Brothers’ troubles, America’s issues didn’t begin, or end, here

Mary Thomas Watts - Contributing columnist

The Kehoe brothers’ troubles didn’t begin or end in Wilmington. Nor did America’s radical domestic extremist problem.

Think of what follows here as a post script to last week’s fine, three-part overview by Jonathan McKay of Chevie and Cheyne Kehoe’s Feb. 15, 1997 shootout with local law enforcement and subsequent convictions in Clinton County Common Pleas Court.

As true crimes go, the Wilmington chapter of the Kehoes’ story was media-ready: very bad bad guys, very good good guys, and a court that meted out swift, impartial justice. You’d also be hard pressed to find a more cinematic courthouse interior than ours.

But the Kehoes’ backstory looks more like today’s national headlines than yesterday’s local ones.

Born into a family of anti-government, Christian Identity white nationalists, Chevie and Cheyne were two of eight brothers raised on the poisonous anti-Semitic and racist tenets of their father, Kirby, a Vietnam veteran who amassed an arsenal for the race war he believed was coming.

Chevie’s fever dream of a life goal was to establish the Aryan Peoples Republic, a polygamous, all-white nation in the Pacific Northwest.

Of the two, Chevie was the more violent and was, according to the Southern Poverty Law Center, which tracks hate groups and hate crimes across the country, “tied to more acts of domestic terrorism than any other right-wing extremist arrested in the United States” between 1988 and 1998.

The most gruesome of Chevie Kehoe’s crimes — and the one for which he was convicted and is serving a life sentence in federal prison — was the 1996 robbery and triple murder of gun dealer William Mueller, his wife, Nancy, and her eight-year-old daughter, Sarah Powell. Kehoe and his accomplice, Daniel Lewis Lee, bound, suffocated, and threw the victims into the Illinois Bayou, near Russellville, Arkansas.

A more complete account of Chevie Kehoe’s life and crimes, “Trail of Death Follows White Supremacist Gang Led by Chevie Kehoe,” was published in the 1998 fall issue of the Southern Poverty Law Center’s “Intelligence Report,” and is available online.

As the SPLC article points out, Chevie and Cheyne might have escaped justice had Cheyne not become so frightened of his brother, who had allegedly spoken of killing his own wife and parents, that he turned himself in to Colvile, Washington, authorities and provided a map the FBI used to find Chevie.

What I’m left to wonder is how anti-government, white nationalist doctrines and the mayhem they inspire, endemic to the fringiest fringe of the American far right years ago, have become mainstream, or so close to it, it’s a distinction without a difference.

Let’s get to it.

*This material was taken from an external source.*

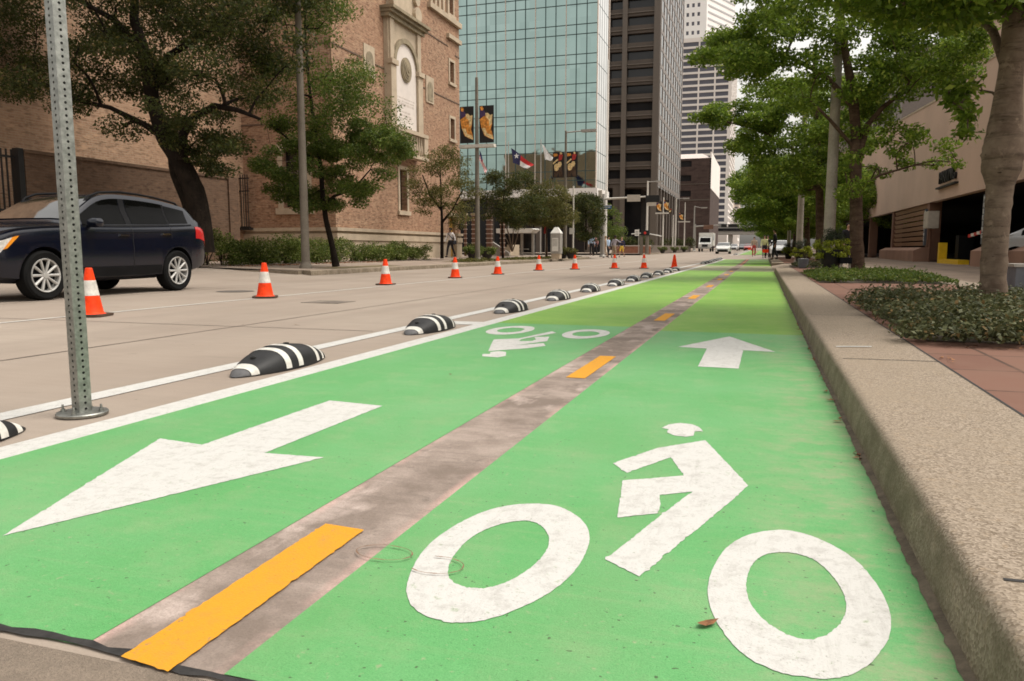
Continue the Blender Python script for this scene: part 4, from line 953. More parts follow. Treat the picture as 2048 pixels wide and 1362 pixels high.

The January 6, 2021 attack on the U.S. Capitol was no more “legitimate political discourse” — as the Republican National Committee recently and ridiculously framed it — than the Kehoe brothers’ shootout was a legitimate redress of grievances. Both were acts of violence against the government and its duly sworn law enforcement officers and punishable by law.

Hate groups — some well known, like the Proud Boys, Oath Keepers, and Three Percenters — and lower profile, homegrown seditionist militias from all over with varying neo-fascist propensities, helped stage and carry out the J6 insurrection, injuring more than 140 Capitol and D.C. police, terrorizing Senate and House members and staff, and causing millions of dollars in damage to the building.

To call the J6 mob patriots, to say the insurrection could have been worse, or to believe the country can move on without holding those responsible to account, is tantamount to giving the Kehoes honorary keys to the city instead of their day in court.

In a Southwest Ohio hometown or the nation’s capital, social order demands adherence to the rule of law.

Mary Thomas Watts lives and writes in Wilmington.